Relationships also require the ability to do what we each have promised we'd do for each other . . . whether that be prayer, or a phone call, or a task, or just showing up when and where we agreed. All the ability in the world to make face-to-face or voice-to-voice time with you a priority and to give you my full attention when we're talking just won't make up for being someone you can't count on to follow through with what I've said I'd do.
As I have written earlier, my boys are at their best when I have fixed and faithful routines for them to follow, and when I am disciplined myself in keeping them on these routines. Then obedience is something they just "fall into", for the most part. But when I become lax about routines and my part in keeping them on those routines, then the whole day can become one long power struggle, and obedience is hard won on my side. My will is stronger than theirs -- so I do win.
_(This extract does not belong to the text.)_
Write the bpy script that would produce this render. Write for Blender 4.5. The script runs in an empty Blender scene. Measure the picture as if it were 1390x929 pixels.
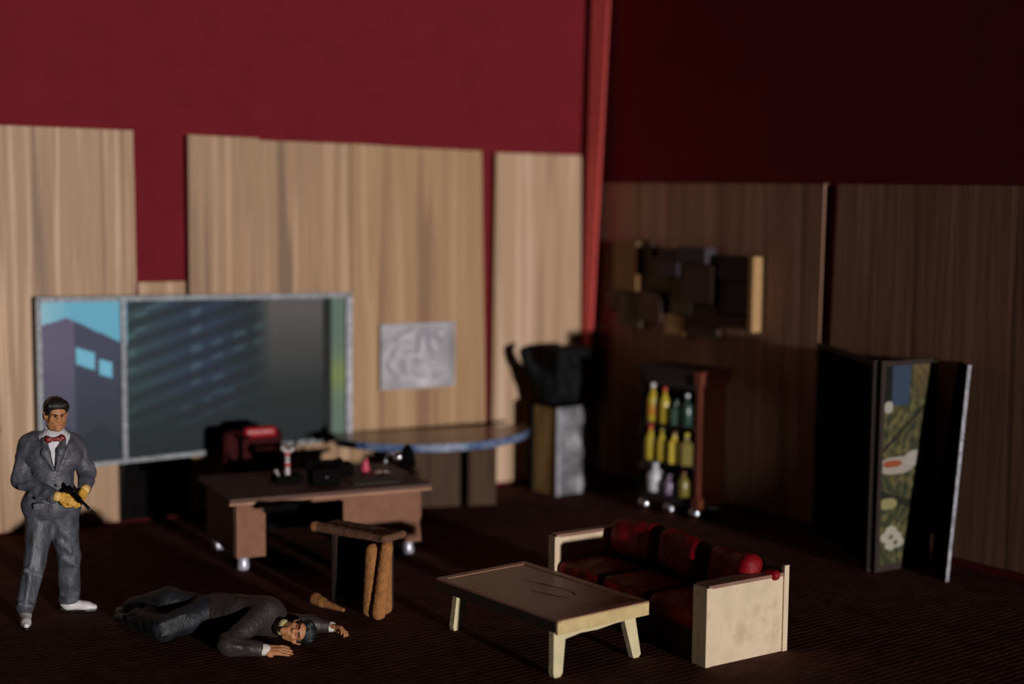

But life becomes painful and stressful for us all, and the relationship of love deteriorates.
God gives us adults the freedom of routine and ritual, too. Although we have great freedom in Christ, we also need ways of organizing that freedom so that life becomes easy rather than one long power-struggle with our Rabbi. Just as with my kids, some of those rituals and routines are very arbitrary, and could accomplish the same goals through many different ways of ordering the same events or even through completely different events. (For instance, my time of prayer and teaching them doesn't have to be at bedtime or structured as it is. We could have evening baths and morning worship time just as effectively. But we don't. We pray together and read together at bedtime, and bathe in the morning.)
I have been noticing that many adult Christians have big gaps in their spiritual practice because they do not have enough ritual or routine built into their practice of the spiritual disciplines. They need a time and way of practicing all of the classic twelve. They need to realize that spiritual formation is indeed as important as career or personal hygiene or family relationships. (Yes, it really is! We were created first to know God and enjoy Him, and everything else is a distant second in importance!)
Then I notice those Christians whose whole spiritual practice is routine and ritual, and they've lost the fruit of those rituals and routines, because they've lost sight of the One that those rituals and routines are all about. This is not unlike being a neurotic hostess who is more concerned about her beautifully decorated home, wonderful meal, and personal appearance than she is about her guests. The best hostess has all that in place as well as she can manage, and then makes everything all about her guests once they walk in the door . . . and, indeed, even has them as the center of her focus as she prepares the home and food and dresses herself.
May I have a life with my focus on loving God and loving all those He brings to me, and put in place all the routines and rituals that let me easily and effectively accomplish a life that's all about them!